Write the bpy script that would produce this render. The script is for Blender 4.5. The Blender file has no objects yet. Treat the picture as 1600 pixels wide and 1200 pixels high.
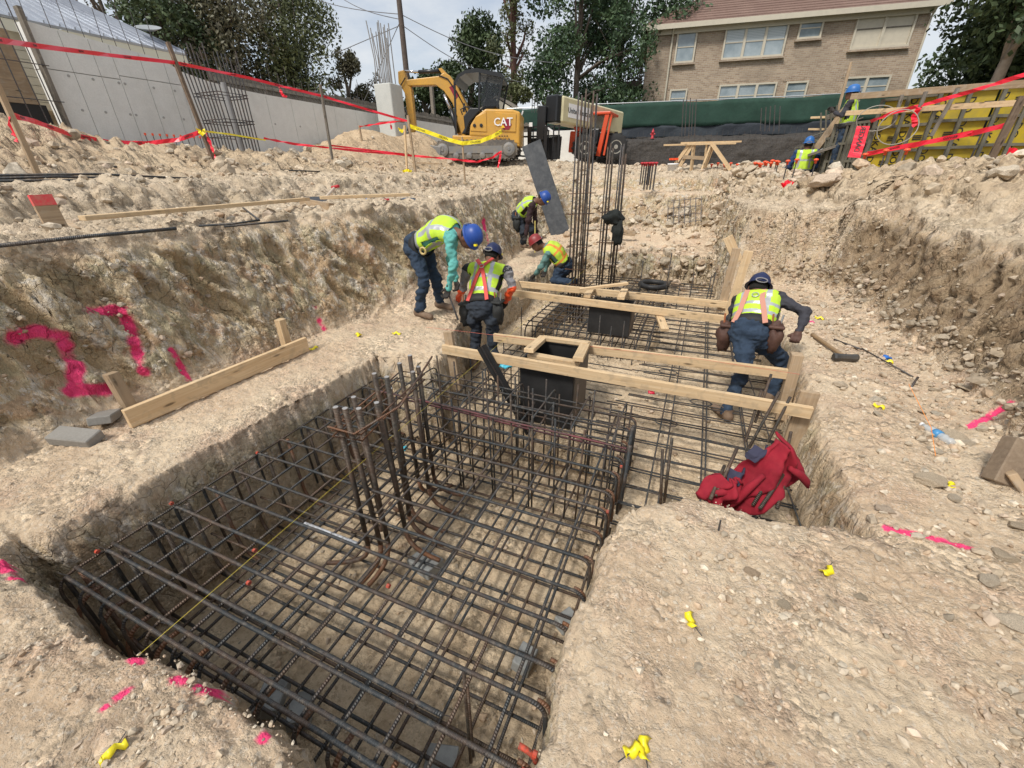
import bpy, bmesh, math, random
import numpy as np
from mathutils import Vector, Matrix
random.seed(7); RNG = np.random.default_rng(11)
scene = bpy.context.scene
col = scene.collection
# ------------------------------------------------------------------ camera
PXF = 650.0; PITCH = math.radians(27.3); ROLL = math.radians(0.7); YAW = math.radians(23.3); CAMH = 1.6
_f = np.array([-math.sin(YAW)*math.cos(PITCH), math.cos(YAW)*math.cos(PITCH), -math.sin(PITCH)])
_r0 = np.array([math.cos(YAW), math.sin(YAW), 0.0]); _u0 = np.cross(_r0, _f)
_r = math.cos(ROLL)*_r0 - math.sin(ROLL)*_u0; _u = np.cross(_r, _f)
cam_data = bpy.data.cameras.new('camera'); cam = bpy.data.objects.new('camera', cam_data); col.objects.link(cam)
cam.matrix_world = Matrix(((_r[0], _u[0], -_f[0], 0), (_r[1], _u[1], -_f[1], 0), (_r[2], _u[2], -_f[2], CAMH), (0, 0, 0, 1)))
cam_data.sensor_width = 36; cam_data.lens = 36*PXF/1600; cam_data.clip_start = 0.05; cam_data.clip_end = 900
scene.camera = cam
scene.render.resolution_x = 1024; scene.render.resolution_y = 768
def aty(px, py, y):
    d = _f+_r*((px-800)/PXF)+_u*((600-py)/PXF); t = y/d[1]
    return Vector((d[0]*t, y, CAMH+d[2]*t))
def atx(px, py, x):
    d = _f+_r*((px-800)/PXF)+_u*((600-py)/PXF); t = x/d[0]
    return Vector((x, d[1]*t, CAMH+d[2]*t))
def atz(px, py, z):
    d = _f+_r*((px-800)/PXF)+_u*((600-py)/PXF); t = (z-CAMH)/d[2]
    return Vector((d[0]*t, d[1]*t, z))
# ------------------------------------------------------------------ sky and sun
SUN_EL = math.radians(52); SUN_ROT = math.radians(200)
world = bpy.data.worlds.new('World'); scene.world = world; world.use_nodes = True
wt = world.node_tree; wt.nodes.clear()
def wn(t, **k):
    n = wt.nodes.new(t)
    for a, b in k.items(): setattr(n, a, b)
    return n
sky = wn('ShaderNodeTexSky', sky_type='NISHITA', sun_disc=False, sun_elevation=SUN_EL, sun_rotation=SUN_ROT)
sky.air_density = 1.0; sky.dust_density = 2.0; sky.ozone_density = 1.0
geo = wn('ShaderNodeTexCoord'); mp = wn('ShaderNodeMapping'); mp.inputs['Scale'].default_value = (1, 1, 2.6)
n1 = wn('ShaderNodeTexNoise'); n1.inputs['Scale'].default_value = 2.3; n1.inputs['Detail'].default_value = 7; n1.inputs['Roughness'].default_value = .6
rp = wn('ShaderNodeValToRGB'); rp.color_ramp.elements[0].position = .40; rp.color_ramp.elements[1].position = .62
bg1 = wn('ShaderNodeBackground'); bg1.inputs['Strength'].default_value = 0.12
bg2 = wn('ShaderNodeBackground'); bg2.inputs['Color'].default_value = (.94, .97, 1.0, 1); bg2.inputs['Strength'].default_value = 0.73
mx = wn('ShaderNodeMixShader'); wo = wn('ShaderNodeOutputWorld')
L = wt.links.new
L(geo.outputs['Generated'], mp.inputs[0]); L(mp.outputs[0], n1.inputs['Vector']); L(n1.outputs['Fac'], rp.inputs[0])
mr = wn('ShaderNodeMapRange'); mr.inputs['To Min'].default_value = .45; mr.inputs['To Max'].default_value = 1.0
L(rp.outputs['Color'], mr.inputs['Value']); L(sky.outputs[0], bg1.inputs['Color'])
L(mr.outputs[0], mx.inputs[0]); L(bg1.outputs[0], mx.inputs[1]); L(bg2.outputs[0], mx.inputs[2]); L(mx.outputs[0], wo.inputs[0])
sd = bpy.data.lights.new('sun', 'SUN'); sd.energy = 2.7; sd.angle = math.radians(12); sd.color = (1, .95, .87)
so = bpy.data.objects.new('sun', sd); col.objects.link(so)
sdir = Vector((math.sin(SUN_ROT)*math.cos(SUN_EL), math.cos(SUN_ROT)*math.cos(SUN_EL), math.sin(SUN_EL)))
so.rotation_euler = sdir.to_track_quat('Z', 'Y').to_euler()
vs = scene.view_settings; vs.view_transform = 'Standard'; vs.look = 'None'; vs.gamma = 1; vs.use_curve_mapping = False; vs.exposure = 0.26
# ------------------------------------------------------------------ helpers
MATS = {}
def mat(name, color, rough=.8, metal=0, noise=None, bump=None, spec=.5, extra=None, alpha=1, coord='Object', obj_var=0):
    """noise=(scale, (r,g,b), amount[, detail]); bump=(scale, strength, distance)"""
    if name in MATS: return MATS[name]
    m = bpy.data.materials.new(name); m.use_nodes = True; nt = m.node_tree; N = nt.nodes; K = nt.links.new
    b = N['Principled BSDF']; b.inputs['Base Color'].default_value = (*color, 1); b.inputs['Roughness'].default_value = rough
    b.inputs['Metallic'].default_value = metal; b.inputs['Specular IOR Level'].default_value = spec
    tc = N.new('ShaderNodeTexCoord'); src = tc.outputs[coord]
    last = None
    if noise:
        for q in (noise if isinstance(noise, list) else [noise]):
            sc, c2, am = q[:3]
            tn = N.new('ShaderNodeTexNoise'); tn.inputs['Scale'].default_value = sc; tn.inputs['Detail'].default_value = q[3] if len(q) > 3 else 6
            tn.inputs['Roughness'].default_value = .62
            K(src, tn.inputs['Vector'])
            r = N.new('ShaderNodeMapRange'); r.inputs['From Min'].default_value = .42; r.inputs['From Max'].default_value = .66; r.inputs['To Max'].default_value = am
            K(tn.outputs['Fac'], r.inputs['Value'])
            mi = N.new('ShaderNodeMix'); mi.data_type = 'RGBA'
            mi.inputs[6].default_value = (*color, 1); mi.inputs[7].default_value = (*c2, 1)
            if last: K(last, mi.inputs[6])
            K(r.outputs[0], mi.inputs[0]); last = mi.outputs[2]
    if obj_var:
        oi = N.new('ShaderNodeObjectInfo'); r = N.new('ShaderNodeMapRange'); r.inputs['To Min'].default_value = 1-obj_var; r.inputs['To Max'].default_value = 1+obj_var
        K(oi.outputs['Random'], r.inputs['Value']); h = N.new('ShaderNodeHueSaturation'); K(r.outputs[0], h.inputs['Value'])
        if last: K(last, h.inputs['Color'])
        else: h.inputs['Color'].default_value = (*color, 1)
        last = h.outputs[0]
    if last: K(last, b.inputs['Base Color'])
    if bump:
        tn = N.new('ShaderNodeTexNoise'); tn.inputs['Scale'].default_value = bump[0]; tn.inputs['Detail'].default_value = 6
        K(src, tn.inputs['Vector']); bp = N.new('ShaderNodeBump'); bp.inputs['Strength'].default_value = bump[1]; bp.inputs['Distance'].default_value = bump[2]
        K(tn.outputs['Fac'], bp.inputs['Height']); K(bp.outputs[0], b.inputs['Normal'])
    if alpha < 1: b.inputs['Alpha'].default_value = alpha
    MATS[name] = m
    return m

def wood(name, c1, c2, c3, rough=.75, dirt=(.3, .24, .17), dirt_amt=.4, var=.1):
    m = bpy.data.materials.new(name); m.use_nodes = True; nt = m.node_tree; N = nt.nodes; K = nt.links.new; b = N['Principled BSDF']; b.inputs['Roughness'].default_value = rough; b.inputs['Specular IOR Level'].default_value = .25
    tc = N.new('ShaderNodeTexCoord'); mp_ = N.new('ShaderNodeMapping'); mp_.inputs['Scale'].default_value = (1.6, 42, 1); K(tc.outputs['UV'], mp_.inputs[0])
    def nz(vec, sc, det, lo, hi, amt):
        n = N.new('ShaderNodeTexNoise'); n.inputs['Scale'].default_value = sc; n.inputs['Detail'].default_value = det; n.inputs['Distortion'].default_value = .6; K(vec, n.inputs['Vector']); r = N.new('ShaderNodeMapRange'); r.inputs['From Min'].default_value = lo; r.inputs['From Max'].default_value = hi; r.inputs['To Max'].default_value = amt; K(n.outputs['Fac'], r.inputs['Value']); return r.outputs[0], n
    def mx_(f, a, c):
        q = N.new('ShaderNodeMix'); q.data_type = 'RGBA'; K(f, q.inputs[0])
        if isinstance(a, tuple): q.inputs[6].default_value = (*a, 1)
        else: K(a, q.inputs[6])
        q.inputs[7].default_value = (*c, 1); return q.outputs[2]
    g, gn = nz(mp_.outputs[0], 1.2, 6, .38, .62, 1); c = mx_(g, c1, c2)
    g2, _ = nz(tc.outputs['Object'], 5, 5, .45, .65, .6); c = mx_(g2, c, c3)
    mk = N.new('ShaderNodeMapping'); mk.inputs['Scale'].default_value = (3.3, 13, 1); K(tc.outputs['UV'], mk.inputs[0]); vo = N.new('ShaderNodeTexVoronoi'); vo.inputs['Scale'].default_value = 1; K(mk.outputs[0], vo.inputs['Vector']); r = N.new('ShaderNodeMapRange'); r.inputs['From Min'].default_value = .17; r.inputs['From Max'].default_value = .08; K(vo.outputs['Distance'], r.inputs['Value']); c = mx_(r.outputs[0], c, tuple(q*.33 for q in c2))
    g3, _ = nz(tc.outputs['Object'], 14, 7, .52, .66, dirt_amt); c = mx_(g3, c, dirt)
    oi = N.new('ShaderNodeObjectInfo'); rr = N.new('ShaderNodeMapRange'); rr.inputs['To Min'].default_value = 1-var; rr.inputs['To Max'].default_value = 1+var; K(oi.outputs['Random'], rr.inputs['Value']); h = N.new('ShaderNodeHueSaturation'); K(rr.outputs[0], h.inputs['Value']); K(c, h.inputs['Color']); K(h.outputs[0], b.inputs['Base Color'])
    bp = N.new('ShaderNodeBump'); bp.inputs['Distance'].default_value = .003; K(gn.outputs['Fac'], bp.inputs['Height']); K(bp.outputs[0], b.inputs['Normal']); MATS[name] = m; return m
def rot_to(d):
    return Vector(d).normalized().to_track_quat('Z', 'Y').to_matrix()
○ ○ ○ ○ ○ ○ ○
● EXERCISE GOAL: Where a line of the material above holds the string "objects", copy that line.

● PROBLEM SOLUTION:
Write the bpy script that would produce this render. The script is for Blender 4.5. The Blender file has no objects yet. Treat the picture as 1600 pixels wide and 1200 pixels high.
cam_data = bpy.data.cameras.new('camera'); cam = bpy.data.objects.new('camera', cam_data); col.objects.link(cam)
so = bpy.data.objects.new('sun', sd); col.objects.link(so)